Though it may not be just to regard Bede as the typical product of the English monasteries of the time, yet it may fairly be pointed out that the whole of Bede’s education was received in these monasteries. Even if we regard him as the best-educated of the English monks, his example will still serve to show the extent of learning which could be acquired in the monasteries of this period. Sandys writes, “His skill in Latin verse is shown in his elegiacs on Queen Ethelfrida and in his hexameters on the shrine of St. Cuthbert.... His Greek learning is indicated in his treatises and in the references to a Greek MS. of the Acts which are to be found in his Liber Retractionum. The Latin authors most frequently quoted by him are Cicero, Virgil and Horace and (doubtless at second hand) Lucilius and Varro.”[26]
Apart from the education, in the technical sense of the word, given by the monks, they were also responsible for reforms which, in the wider sense of the term, were also educational. Thus, the higher ideals of life prevalent in the monastery were introduced into the country as a whole. The age was a turbulent and disordered one, in which neither moral nor ethical obligations prevailed and in which might alone was right.[27] The monks established, in the country of their adoption, a number of communities, in which the ruling principles were those of Charity, Chastity, and Obedience. The ideals prevailing in these monasteries reacted upon the social customs of their neighbourhood. The strong individualism of the Teutons was modified by the attitude of obedience to recognised authority characteristic of the monk; the qualities of savagery tended to yield to the examples of self-denial, self-control, and care for others.

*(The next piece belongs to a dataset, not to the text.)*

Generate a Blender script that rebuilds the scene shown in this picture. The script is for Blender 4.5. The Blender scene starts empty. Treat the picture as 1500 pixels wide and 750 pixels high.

The monasteries also played an important part in the economic development of the country. At times, and in certain localities, the economic condition of the people seems to have sunk to a low ebb. Bede tells us that “very often forty or fifty men being spent with want, would go together to some precipice or to the seashore and there, hand in hand, perish by the fall or be swallowed up by the waves.”[28] From the earliest times industrial activity had been a feature of monastic life. Speaking of St. Basil, his biographer tells us that “by the labour of his monks over wide desert places, hopeless sterility gave place to golden harvests and abundant vintages.”[29] Manual labour was a common employment in the English monasteries.[30] The builders of the monasteries also necessarily introduced new arts into the country. Thus Benedict Biscop brought over masons and glaziers from France.[31] Lamps and vessels for the use of the Church were made, and the craft taught to the Northumbrians.